No. Probably not then. But I thought, you know, great for her.
She got to see what it was really like. I mean, games and puzzles. We played water volleyball one night in his pool, just the three of us!
What impressed me the most when I met him was just how down-to-earth he was and how fun.
After a seven-year courtship, they married in 1994.
The next year Microsoft released Windows 95, revolutionizing the personal computer, and at 39 years old, Bill Gates was named the Richest Person in the World.  The following year, pregnant with their first child, Melinda surprised Bill with news that she meant to be a stay-at-home mom.
Am I right that Bill was supportive but maybe a little surprise himself?
He was surprised, he was definitely surprised. But I said to him, ‘You know, it just doesn’t make sense. You can’t be the CEO and go as hard as you’re going and… somebody has to be at home, right? We didn’t want our children raised by somebody else. I said, ‘You know, if we want them to have the values we have, somebody has to be home.’
Their three children grew up in a 66,000-square-foot mansion overlooking Lake Washington in suburban Seattle. Since creating the foundation in 2000, Bill and Melinda have travelled the world seeking out the places their money can do the most good.
But Melinda shunned the spotlight, until five years ago, when she took on a cause of her own, and discovered how harsh the spotlight can be.
When you think about family planning from the perspective of a woman, it will change the way you think about family planning.
Once you became a public figure, in fact the first time you set foot on the public stage, I believe you discovered how controversial contraceptives can be, as only a Catholic girl who got in trouble with the Vatican over it would know. You got slapped down by the Vatican.
It’s okay. I’m doing the right thing. There are 225 million women asking us for contraceptives. They’re asking us. And I meet women who’d die because they don’t have access to contraceptives. I meet women who beg me to take their children back to the United States.  I had a woman say to me, ‘Take two of my children.’ I said, ‘I’m so sorry, I can’t.’ She said ‘Well then, take one.’ I mean, these are people living in extreme circumstances. You can’t turn your back on people like that. And so I grew up in the Catholic church that has a social justice mission. In fact, they used to talk about the cries of the poor. I’ve heard the cries of the poor. And we need to give access to women to contraceptives.

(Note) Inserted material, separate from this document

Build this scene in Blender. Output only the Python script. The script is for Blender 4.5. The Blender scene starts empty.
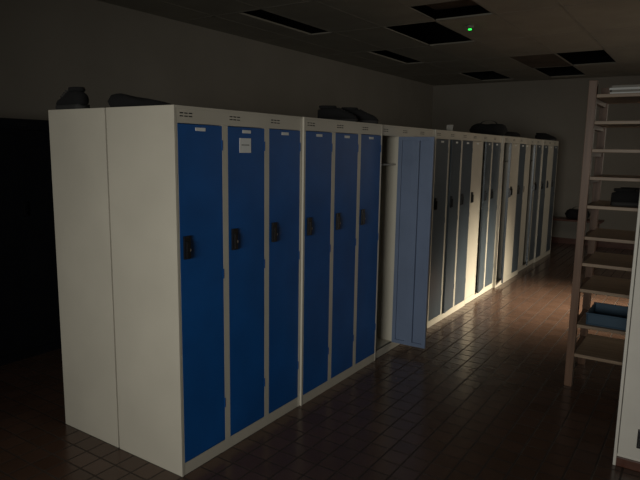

What did Bill say? He admits that he thought women’s issues, including contraceptives, were ‘soft’ issues. Now, it’s, like, a priority for him.
It’s a huge priority, because he sees the data.
What do the two of you separately bring to your individual partnership that strengthens your capacities?
We both go out and try and see the people we serve. But she does that even better than I do, does even more of that than I do.
When I come back from a field visit, the first person I want to talk to about on the phone or at home is Bill about it, both to tell him the stories of their lives, but then also for us to put our brains together and say, ‘Well, what else could we do? How could we make it better? Do we really know that what they’re saying to us in the field, does that add up to the data that we’re seeing or not?’
Ultimately the key to the Gates’ legacy may be their philanthropy. Which makes you wonder: Would Bill Gates be having the most impactful second act since Andrew Carnegie without Melinda?
I read this poem that I loved at my high school graduation speech about what a successful life was to me. And it’s to know that one life has breathed easier because you’ve lived. To me, that’s success.